Un secondo gruppo include imprese meccaniche non collegate all'auto, che si sono create o si stanno creando un mercato europeo e mondiale. Sono non meno di un centinaio.
Un terzo gruppo comprende un gran numero di imprese tessili, di abbigliamento o comunque legate all'attività della moda che hanno trasferito parte della produzione all'estero, talora in Estremo Oriente, talora nell'Europa centrale e orientale, in questo seguendo una strategia analoga a quella dei loro concorrenti di altri Paesi avanzati. Va notato che questa dislocazione solo raramente implica perdita di posti di lavoro in Italia, ma si traduce piuttosto nell'allargamento del mercato e della produzione e in nuove prospettive di crescita aziendale.
E' ancora possibile ricordare un gruppo relativamente piccolo di imprese di elettronica applicata e filiali italiane di gruppi esteri, generalmente dotate di autonomia e in grado di produrre ottimi risultati; e vanno citate le centinaia di altre imprese medie non facilmente classificabili in gruppi precostituiti. Tutte, però, caratterizzate da due fattori: le limitazioni imposte dalle debolezze normative e istituzionali italiane, e la forte necessità di avere accesso, a un costo non superiore a quello dei concorrenti, a nuove risorse finanziarie per poter giocare un ruolo nell'economia mondiale.
Tutto ciò sposta l'attenzione verso la politica economica, volutamente mantenuta al termine di quest'analisi per sottolinearne l'aspetto non decisivo in un panorama mondiale in cui ben altre forze sono in gioco. Nel '95 si era accennato a una "finestra di opportunità" rappresentata dal '96: si trattava della possibilità che l'aumento della domanda interna si sostituisse, quale elemento trainante della crescita, in un clima di inflazione calante, a una domanda estera prevista in assestamento. Questa .'staffetta" doveva essere realizzata, fra l'altro, mediante un importante stimolo che doveva derivare dai programmi di edilizia pubblica.

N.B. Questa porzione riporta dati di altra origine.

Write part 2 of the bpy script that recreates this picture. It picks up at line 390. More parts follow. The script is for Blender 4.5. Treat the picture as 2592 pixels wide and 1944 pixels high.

La "finestra" si è chiusa senza essere stata utilizzata, la "staffetta" non è riuscita, i programmi di edilizia pubblica sono rimasti al palo. Invece di una crescita del 3%, il Pil ne ha sperimentato una dello 0,7% appena, un risultato insoddisfacente anche in termini relativi. Pur col miglioramento dell'inflazione e un certo progresso sulla lunga via del risanamento della finanza pubblica, non si può dire che si tratti di un esito soddisfacente. Esso è da attribuire alla chiara variazione di priorità stabilita dal governo in settembre, quando si decise di porre al primo posto l'ingresso nel tempi stabiliti dell'Italia nell'Uem. Ciò implicava uno sforzo di entità molto superiore a quanto precedentemente previsto per rispettare i "parametri" dell'accordo di Maastricht.
La strategia mira ad innescare un circolo virtuoso: il solo annuncio della determinazione italiana, il varo di una Finanziaria severa, il rientro dell'Italia nello Sme hanno provocato condizioni di forte ribasso del rendimento dei titoli pubblici e quindi del costo del servizio di tale debito da parte del Tesoro. La "voglia di successo" diventa una delle componenti essenziali del successo stesso. Si attua così uno spostamento dei metri di giudizio. Dai tradizionali tempi brevi, dai giudizi congiunturali su occupazione, crescita, inflazione, si passa a tempi medi e al rispetto di condizioni generali europee. Per la natura stessa del problema, il giudizio su questo punto deve rimanere sospeso e potrà essere dato solo in tempi lunghi.
Perciò queste pagine vogliono dimostrare come la realizzazione di qualsiasi strategia debba passare attraverso la rimozione di debolezze istituzionali che da sempre gravemente distorcono l'economia italiana, ma in tempi recenti ne stanno compromettendo le possibilità future. Su tale rimozione, a partire da ora, più che sul raggiungimento di questo o quel parametro, si gioca nei prossimi anni il futuro del Paese.